Jay DeFeo (1929-1989) continues to inspire generations of artists with her astonishingly diverse and innovative range of works, including paintings, collages, drawings and photographs.  The exhibition features a rich selection of paintings on paper that traces Jay DeFeo’s revelatory art-making of the early 1950s. Beginning with her arrival in Paris on a post-graduate grant in the fall of 1951, through her extended stay in Florence in 1952 where she produced an astounding body of energized Abstract Expressionist works, to her return to her Berkeley studio in 1953, these works track the creation of DeFeo’s palette and visual vocabulary that would inform her work for decades to come.

After time on the road in France, London, Morocco, Spain and Italy, including her crawling through prehistoric caves along the way, DeFeo settled for six months in Florence, where the pent-up visual experiences of historic and post-war Europe bloomed in an extraordinary burst of works. Working in a rented apartment in the Pensione Bertolini in Florence for six months and making her own tempera, DeFeo came alive with the full sense of herself as an artist, stating that “It was during the Florence period, and it started in Paris, that I really came into my own…” 

The large-scale works on paper in this exhibition have all the energy and immediacy of DeFeo’s canvases. Abstract shapes counterbalance gestural brushwork as the artist experiments with the duality of organic rhythms and geometric form, refinement and expressionism.  Clifford Ross muses in his essay featured in the accompanying exhibition booklet: “In these works, we see her dancing back and forth between these two instincts. We watch as her brush drips, scrubs, doubles-back, leaps, circles, and declares—the paint gathering itself toward abstract configurations that emote on her behalf. And we watch as her wrist makes the same moves but with different intent, to let us see the world with her. Windows, water, buildings, trees, animals—and perhaps even spirits.”

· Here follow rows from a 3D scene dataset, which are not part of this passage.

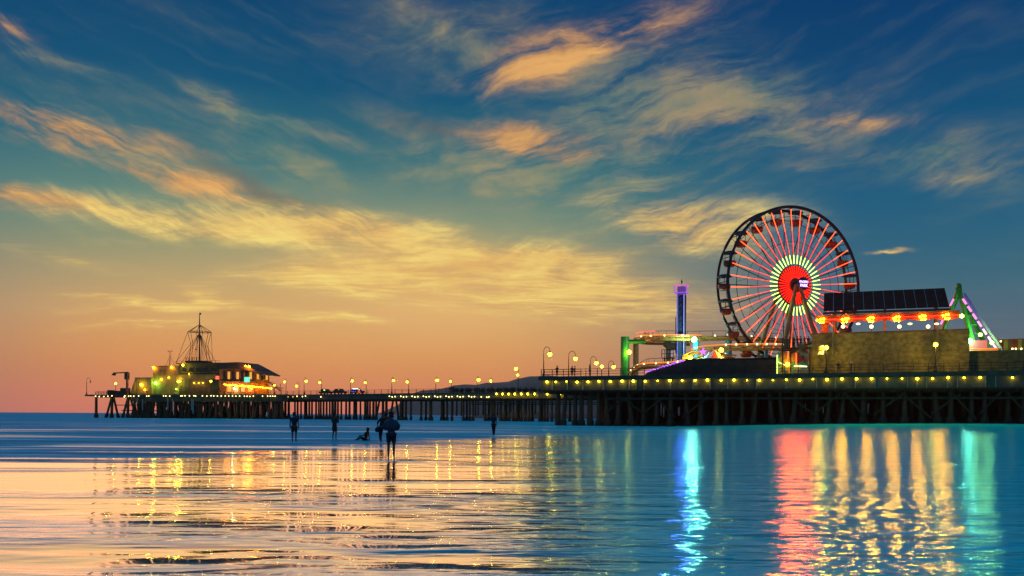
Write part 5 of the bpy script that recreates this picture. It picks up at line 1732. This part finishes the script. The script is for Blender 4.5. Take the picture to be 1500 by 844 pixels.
def with_fingers(J, E_):
    """Four bent fingers and a thumb on each hand, along the direction of the hand."""
    J, E_ = dict(J), list(E_)
    for n_ in 'lr':
        w_, p_ = Vector(J['wrist_' + n_][:3]), Vector(J['palm_' + n_][:3])
        d = (p_ - w_).normalized()
        el_ = Vector(J['elbow_' + n_][:3])
        side = d.cross(Vector((1, 0, 0))) if abs(d.x) < 0.8 else d.cross(Vector((0, 1, 0)))
        side.normalize()
        pal = d.cross(side).normalized()
        for k, (off, ln) in enumerate(((-0.030, 0.060), (-0.010, 0.072), (0.010, 0.068), (0.030, 0.052))):
            b_ = p_ + d * 0.035 + side * off
            m_ = b_ + d * ln * 0.55 + pal * 0.010
            e_ = m_ + d * ln * 0.45 + pal * 0.022
            for nm, q, r in (('a', b_, 0.010), ('b', m_, 0.009), ('c', e_, 0.007)):
                J['f%d%s_%s' % (k, nm, n_)] = (*q, r)
            E_ += [('palm_' + n_, 'f%da_%s' % (k, n_)), ('f%da_%s' % (k, n_), 'f%db_%s' % (k, n_)), ('f%db_%s' % (k, n_), 'f%dc_%s' % (k, n_))]
        t0 = p_ - d * 0.02 + side * 0.045
        t1 = t0 + d * 0.045 + side * 0.018
        J['ta_' + n_] = (*t0, 0.011)
        J['tb_' + n_] = (*t1, 0.009)
        E_ += [('palm_' + n_, 'ta_' + n_), ('ta_' + n_, 'tb_' + n_)]
    return J, E_


M_SKIN = mat('skin', (0.22, 0.115, 0.07), (0.18, 0.09, 0.055), 0.6, 6.0)
M_HAIR = mat('dark_hair', (0.020, 0.013, 0.010), (0.012, 0.008, 0.006), 0.6, 9.0, stretch=(1, 1, 0.2))
CLOTH = {}
for nm, c_ in (('navy', (0.02, 0.03, 0.06)), ('brown', (0.10, 0.045, 0.025)), ('russet', (0.13, 0.035, 0.02)), ('black', (0.018, 0.016, 0.018)), ('slate', (0.07, 0.10, 0.15)),
               ('maroon', (0.10, 0.018, 0.018)), ('grey', (0.10, 0.10, 0.10))):
    CLOTH[nm] = mat(nm + '_cloth', c_, tuple(x * 0.65 for x in c_), 0.85, 7.0, 0.004)


def grow(J, keys, add, over=None):
    out = {}
    for k in keys:
        x, y, z, r = J[k]
        r = r if isinstance(r, tuple) else (r, r)
        out[k] = (x, y, z, (r[0] + add, r[1] + add))
    if over:
        out.update(over)
    return out


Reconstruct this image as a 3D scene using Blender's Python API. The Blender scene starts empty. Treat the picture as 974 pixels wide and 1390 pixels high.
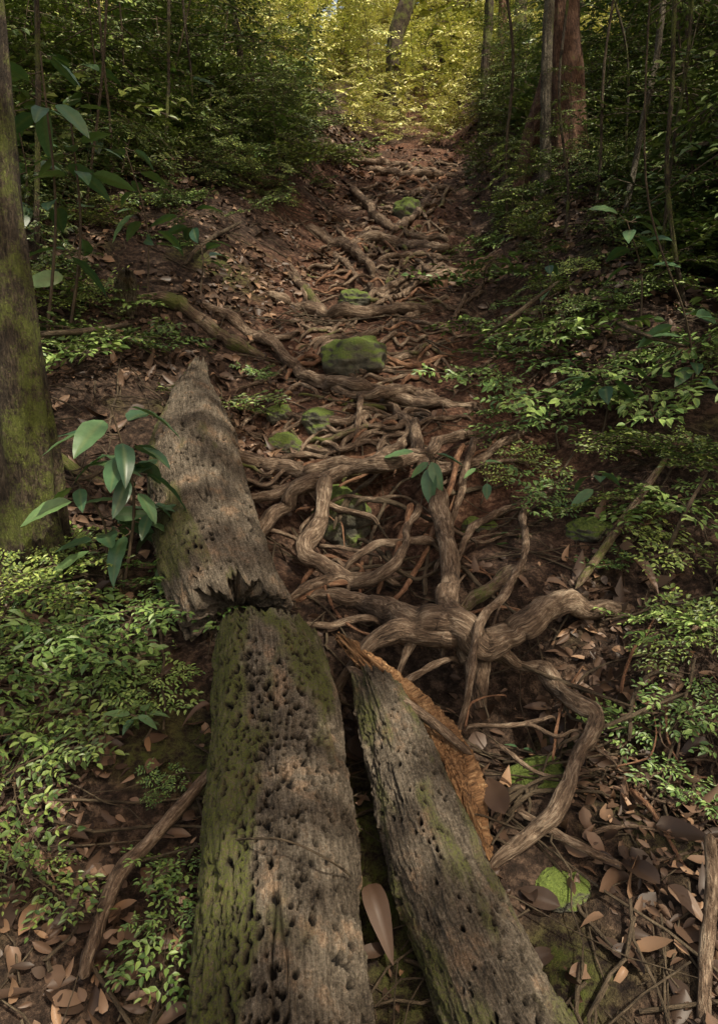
import bpy, math, numpy as np
from mathutils import Vector
rng=np.random.default_rng(7)
scene=bpy.context.scene
scene.view_settings.view_transform='Standard'
scene.view_settings.look='None'
scene.view_settings.exposure=0

# ---------------------------------------------------------------- noise
def _h(ix,iy,iz):
    h=(ix*374761393+iy*668265263+iz*1274126177)&0xffffffff
    h=((h^(h>>13))*1274126177)&0xffffffff
    h=h^(h>>16)
    return (h&0xffff)/65535.0
def vn(x,y,z):
    x,y,z=np.broadcast_arrays(np.asarray(x,float),np.asarray(y,float),np.asarray(z,float))
    fx=np.floor(x);fy=np.floor(y);fz=np.floor(z)
    ix=fx.astype(np.int64)+5000;iy=fy.astype(np.int64)+5000;iz=fz.astype(np.int64)+5000
    a=x-fx;b=y-fy;c=z-fz
    a=a*a*(3-2*a);b=b*b*(3-2*b);c=c*c*(3-2*c)
    def L(p,q,t): return p+(q-p)*t
    r0=L(L(_h(ix,iy,iz),_h(ix+1,iy,iz),a),L(_h(ix,iy+1,iz),_h(ix+1,iy+1,iz),a),b)
    r1=L(L(_h(ix,iy,iz+1),_h(ix+1,iy,iz+1),a),L(_h(ix,iy+1,iz+1),_h(ix+1,iy+1,iz+1),a),b)
    return L(r0,r1,c)*2-1
def fbm(x,y,z,o=4,g=0.5):
    s=0;a=1;n=0;f=1
    for i in range(o):
        s=s+a*vn(x*f+17.3*i,y*f-9.1*i,z*f+3.7*i);n+=a;a*=g;f*=2.03
    return s/n
def ss(a,b,x):
    t=np.clip((x-a)/(b-a),0,1);return t*t*(3-2*t)

# ---------------------------------------------------------------- terrain height
def xc(y): return 0.08*np.clip(y,-5,14)
KY=[-80,0,8.6,10,14,20,45,110];KZ=[-24,0,3.13,3.45,4.75,6.9,16,34]
PITS=[(0.05,2.38,.30,.20),(0.22,1.66,.28,.16),(0.55,1.60,.25,.08),(0.1,4.55,.3,.08)]
def hgt(x,y,pits=True):
    x=np.asarray(x,float);y=np.asarray(y,float)
    z=np.interp(y,KY,KZ)
    d=x-xc(y)
    HL=np.interp(y,[0,2,3.5,6,10],[0,.05,.32,.45,.5]);HR=np.interp(y,[0,2,3,5,10],[0,.06,.30,.5,.5])
    z=z+ss(.5,1.5,-d)*HL+ss(.35,1.05,d)*HR
    z=z+.10*np.clip(np.abs(d)-1.5,0,6)*np.clip(y/4,0,1)
    z=z+.11*fbm(x*1.1,y*1.1,3.3,3)+.035*fbm(x*5,y*5,1.3,3)+.012*fbm(x*24,y*24,7.3,3)
    w=1-ss(.45,.9,np.abs(d))
    s=y/.52+.9*fbm(x*1.3,y*1.0,9.9,2)
    fr=s-np.floor(s)
    z=z+w*(ss(.55,1.0,fr)-fr+.4)*.13*ss(1.9,2.6,y)
    if pits:
        for (px,py,pr,pd) in PITS:
            z=z-pd*np.exp(-(((x-px)**2+(y-py)**2)/pr**2)**1.5)
    return z

# camera model of the real viewpoint: eye height 1.5 m, looking 15 deg down
CAM=np.array([0,0,1.5]);PITCH=math.radians(15);FPX=982.0
FW=np.array([0,math.cos(PITCH),-math.sin(PITCH)]);UP=np.array([0,math.sin(PITCH),math.cos(PITCH)])
TT=np.concatenate([np.arange(.5,12,.012),np.arange(12,60,.1)])
def ray(u,v):
    return np.array([1,0,0])*(u-487)/FPX+UP*(695-v)/FPX+FW
def G(u,v,lift=0.0,pits=False):
    """survey point: where the sight line meets the terrain (plus lift)"""
    d=ray(u,v);P=CAM+TT[:,None]*d
    f=P[:,2]-hgt(P[:,0],P[:,1],pits)-lift
    i=np.argmax(f<0) if (f<0).any() else len(TT)-1
    i=max(i,1);a=f[i-1];b=f[i];t=TT[i-1]+(TT[i]-TT[i-1])*(a/(a-b+1e-9))
    return CAM+t*d,t
def PY(u,v,y):
    d=ray(u,v);t=y/d[1];return CAM+t*d,t

# ---------------------------------------------------------------- mesh helpers
def mk(name,V,F,mats,parent=None,mi=None,attrs=None,smooth=True,uv=None):
    V=np.ascontiguousarray(V,dtype=np.float32);F=np.ascontiguousarray(F,dtype=np.int32)
    me=bpy.data.meshes.new(name)
    me.vertices.add(len(V));me.vertices.foreach_set('co',V.ravel())
    me.loops.add(F.size);me.loops.foreach_set('vertex_index',F.ravel())
    me.polygons.add(len(F));me.polygons.foreach_set('loop_start',np.arange(len(F),dtype=np.int32)*4)
    if not isinstance(mats,(list,tuple)): mats=[mats]
    for m in mats: me.materials.append(m)
    if mi is not None: me.polygons.foreach_set('material_index',np.ascontiguousarray(mi,dtype=np.int32))
    me.polygons.foreach_set('use_smooth',np.full(len(F),smooth))
    me.update(calc_edges=True)
    if attrs:
        for k,a in attrs.items():
            at=me.attributes.new(k,'FLOAT','POINT');at.data.foreach_set('value',np.ascontiguousarray(a,dtype=np.float32))
    if uv is not None:
        at=me.attributes.new('gr','FLOAT_VECTOR','POINT')
        w=np.zeros((len(V),3),dtype=np.float32);w[:,:uv.shape[1]]=uv;at.data.foreach_set('vector',w.ravel())
    ob=bpy.data.objects.new(name,me);scene.collection.objects.link(ob)
    if parent: ob.parent=parent
    return ob
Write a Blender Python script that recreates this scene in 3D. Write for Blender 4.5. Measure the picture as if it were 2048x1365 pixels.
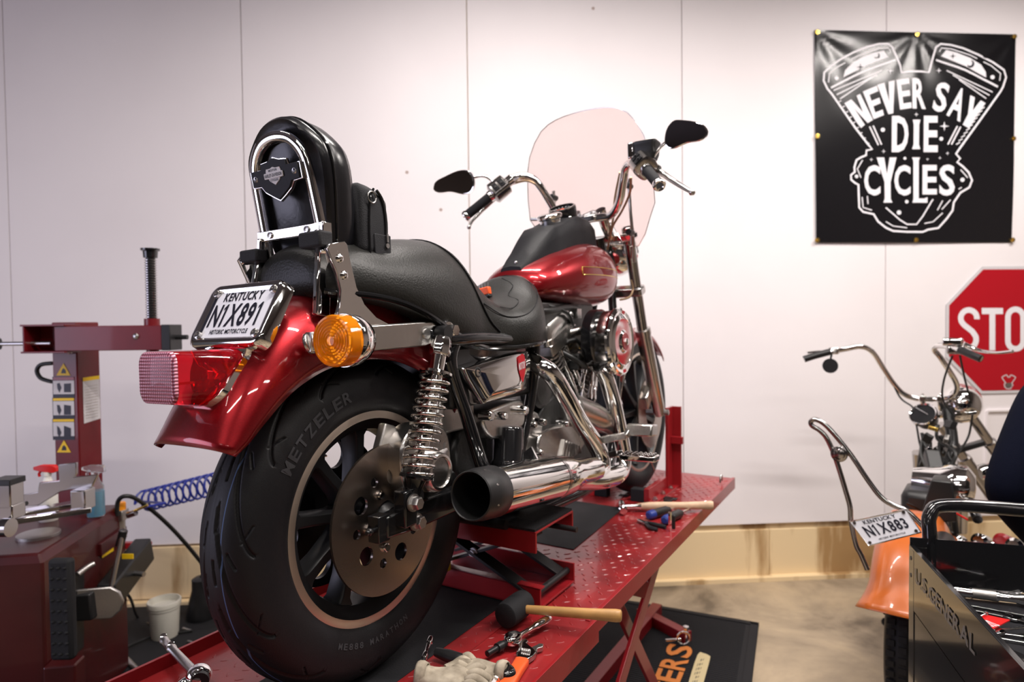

DeFeo’s art is included in the permanent collections of Museum of Modern Art, New York, British Museum, London, Centre Pompidou, Paris, The Menil Collection, Houston, Art Institute of Chicago, and San Francisco Museum of Modern Art, among many others. DeFeo’s works can also be seen in Los Angeles in the collections of Los Angeles County Museum of Art, Museum of Contemporary Art, Norton Simon Museum, UCLA’s Hammer Museum, and J. Paul Getty Museum. In 2013, the Whitney Museum of American Art presented Jay DeFeo: A Retrospective, featuring more than 150 seminal works by the artist. On June 28, 2019, the Whitney Museum of American Art opens The Whitney’s Collection: Selections from 1900 to 1965 which will include DeFeo’s monumental work, The Rose which will remain on view through June 2020. 

Craig Kauffman (1932-2010) is often cited as a major contributor to the development of the clean, cool "L.A. Look," during the 1960s, with his luminous wall reliefs. However, by the late 1950s, Kauffman had already made his mark in West Coast abstract painting, with exhibits in Los Angeles and San Francisco that featured a loose, lyrical line in combination with open expanses and bold color. His early, influential paintings were highly regarded by peers as well as critics. An essential feature of those paintings was Kauffman's buoyant line, which comes directly from his drawings. This exhibition includes fifteen drawings that reveal the underlying ideas and processes for Kauffman's work. Like many painters, drawing was central to conception for Kauffman, whether the drawn line describes the contour of shape or demonstrates the process of abstraction. In this show, drawings from two series show clear links to Kauffman’s paintings exhibited in his legendary 1958 solo show at Ferus Gallery, as well as 1958 and 1959 exhibits at Dilexi in San Francisco.

Lively, loose and skipping, the delicate lines of Kauffman’s 1958 drawings were derived from the artist's fascination with overlapping bottle shapes and biomorphic, organic forms. Kauffman was aware of the mechanized figure paintings of Marcel Duchamp, and the frankly sensual work of Francis Picabia. The loose line in the 1958 drawings has been described by Los Angeles Times critic Leah Ollman as "delicate weaves of horizontal bands and sinuous verticals in feathered lines reminiscent of those made by a pattern tracing wheel."

Kauffman’s work is represented in museum collections worldwide, including Art Institute of Chicago, Carnegie Museum of Art, Louisiana Museum of Modern Art, Denmark, Museum of Contemporary Art, Los Angeles, Museum of Contemporary Art, San Diego, Museum of Modern Art, New York, San Francisco Museum of Modern Art, Tate Gallery, London, and Whitney Museum of American Art, New York.

Participants of the Dilexi Gallery multivenue retrospective include Brian Gross Fine Art and Crown Point Press in San Francisco and Parker Gallery, Parrasch Heijnen Gallery and The Landing in Los Angeles.